Contract disputes are the lifeblood of UK construction litigation. From payment delays to scope disagreements, they arise in nearly every major project. Yet the legal mechanisms used to resolve them—adjudication and arbitration—are under pressure to deliver faster, more defensible outcomes.
Statutory adjudication, introduced by the Housing Grants, Construction and Regeneration Act 1996, remains the dominant forum. It’s fast, interim-binding, and widely used. But its 28-day timeline often forces legal teams to triage thousands of documents under immense pressure.
Meanwhile, the Arbitration Act 2025 is revitalising arbitration with reforms aimed at proportionality, digital disclosure, and procedural flexibility. For disputes requiring finality or technical depth, arbitration is regaining ground.
In both forums, the complexity of construction contracts—and the data they generate—has outpaced traditional review methods.
Contract Complexity: A Strategic Challenge
Modern construction projects are multi-party ecosystems. A single dispute may involve:
- A developer, main contractor, and multiple subcontractors
- Collateral warranties, novation agreements, and bespoke amendments
- Conflicting obligations across JCT, NEC, or FIDIC frameworks
In Van Oord UK Ltd v Dragados UK Ltd [2023] EWHC 155 (TCC), the High Court examined overlapping payment obligations and delay claims across multiple contracts.

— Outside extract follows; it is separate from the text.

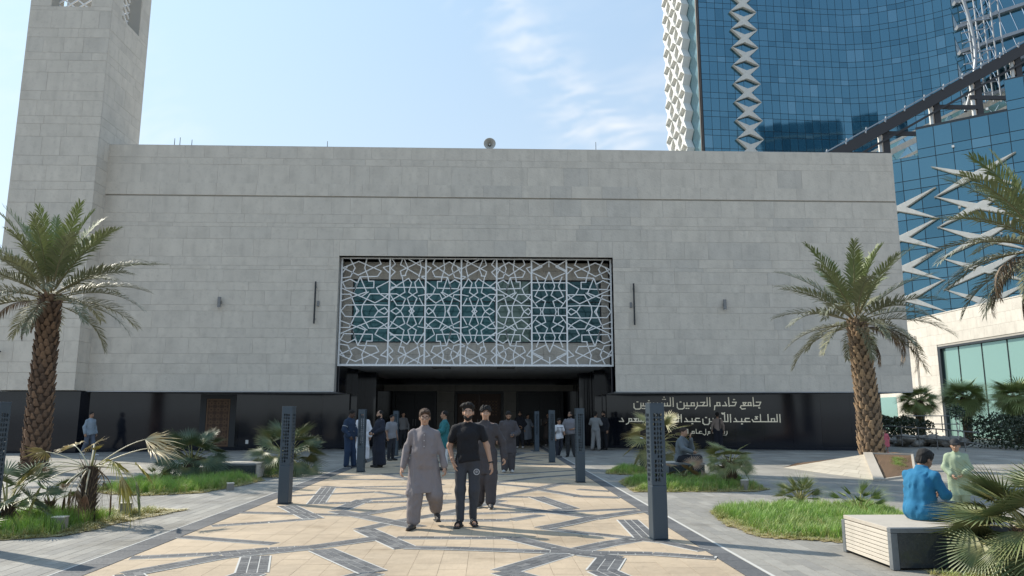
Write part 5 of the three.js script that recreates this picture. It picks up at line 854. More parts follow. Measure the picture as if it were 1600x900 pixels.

The case highlighted how fragmented documentation and inconsistent clause interpretation can derail even well-prepared adjudications.
Legal teams must now manage not just the law—but the architecture of the contracts themselves. This is especially true in construction contract disputes UK, where adjudication timelines and multi-party obligations demand precision.
AI for Clause Extraction and Contract Analysis
Artificial intelligence is transforming how legal teams approach construction disputes. NLP-powered tools can:
- Extract and compare clauses across main contracts and subcontracts
- Flag inconsistencies in payment terms, delay mechanisms, and termination rights
- Identify missing or non-standard provisions that increase risk
This is especially valuable in adjudications, where referral notices must be tightly argued and supported by precise contractual language. AI enables faster clause mapping, stronger legal arguments, and better early case assessment.
Managed Review for Adjudication Timelines
Adjudication’s 28-day clock is unforgiving. Legal teams must identify relevant documents—payment applications, site instructions, delay notices—within days. Managed review services, powered by AI, offer:
- Prioritised document sets based on relevance and custodianship
- Consistent coding for privilege, responsiveness, and contractual linkage
- Audit trails that support enforcement or follow-on litigation
In Sudlows Ltd v Global Switch Estates Ltd [2023] EWCA Civ 813, the Court of Appeal reinforced the importance of procedural fairness in adjudication enforcement. A defensible review process is no longer a luxury—it’s a necessity.
Strategic Implications for Legal Leaders
General counsel and heads of litigation in the construction sector must now treat eDiscovery as a strategic asset. This means:
- Embedding AI into contract lifecycle management and dispute workflows
- Partnering with review providers who understand construction-specific terminology and adjudication dynamics
- Preparing for a future where digital defensibility is as important as legal merit
The Arbitration Act 2025 and the continued dominance of adjudication signal a dual-track future for adjudication vs arbitration in construction. Legal teams equipped with modern review capabilities will be better positioned to respond quickly, argue persuasively, and protect commercial interests using AI contract analysis tools.